In this age of communication tsunamis, teachers need to face the fact that what used to be private is going to become public. A few weeks ago a New York City judge ruled that its school district can release the ratings of 12,000 teachers (Los Angeles Times 1/11/11). Major newspapers countrywide seek similar information. Unions may succeed in fighting individual cases, but others will follow.

For teachers it is a rude awakening to find that after decades of confidential evaluations, parts of them are going public, fast. The New York City judge wrote that courts have repeatedly found

that release of job-performance related information, even negative information such as that involving misconduct, does not constitute an unwarranted invasion of privacy.

The bottom line is obvious -- parents and the general public have a right to know how their children's teachers measure up, and which ones do not measure up at all.

But something else needs to go public, and teachers have the power to deliver it. The same electronic and personal communication tools that are used to post rankings can become tools for teachers to communicate the depth and needs of their teaching lives. Nobody else is going to do it. Blogs, online discussions, letters to editors, talking with friends and families can all become media for teachers.

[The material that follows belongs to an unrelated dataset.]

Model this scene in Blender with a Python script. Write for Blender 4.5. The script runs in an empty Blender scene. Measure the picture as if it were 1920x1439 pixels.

The public needs to know how complex teaching is and how important it is for teachers to be supported in meeting the diversified needs of their students. The public, including policy makers, needs to understand that teaching to simplistic, multiple-choice tests does not create students who can think for themselves, probe curriculum content, and stretch their learning powers. Some teachers, in response to the value-added test score rankings, have complained that they cannot raise their students' test scores because of all the ills the children experience outside of school -- no parental support, malnutrition, and more. Although these conditions exist, and society as a whole needs to confront such issues, many teachers improve students' performance regardless of home situations. That is the message that needs to get out. Teachers expending enormous effort to challenge their students usually get positive results.

What other messages need to be sent to the public? Teachers need to have the opportunity to see and analyze the results of their own value-added scores (or which ever measure is being used) before the public sees them. They need opportunities to assess how they can improve instruction for the varied children in their classes and to collaborate with each other to find more effective teaching strategies. In China, teachers are provided time during their work day to collaborate with each other, observe each other and develop improved lessons. In contrast, teachers in the United States have about two hours once a month for teacher development.

If teachers are not to be blamed for the ills of society, the public needs to understand the complexity of the profession. Teachers cannot foster enthusiasm for learning by having to give tests every week to prepare the children for taking monthly tests that prepare them for the yearly tests. Most teachers take their jobs seriously and would give their eye teeth to see their students soar academically. But it becomes increasingly difficult to do with a curriculum that grows narrower by the month.

Any teacher could add to this list a hundred fold. But most important is to help people beyond the teaching profession understand its complexity and demands. Teachers are the ones who can get the word out successfully. No one else has the depth of knowledge and experience to do so.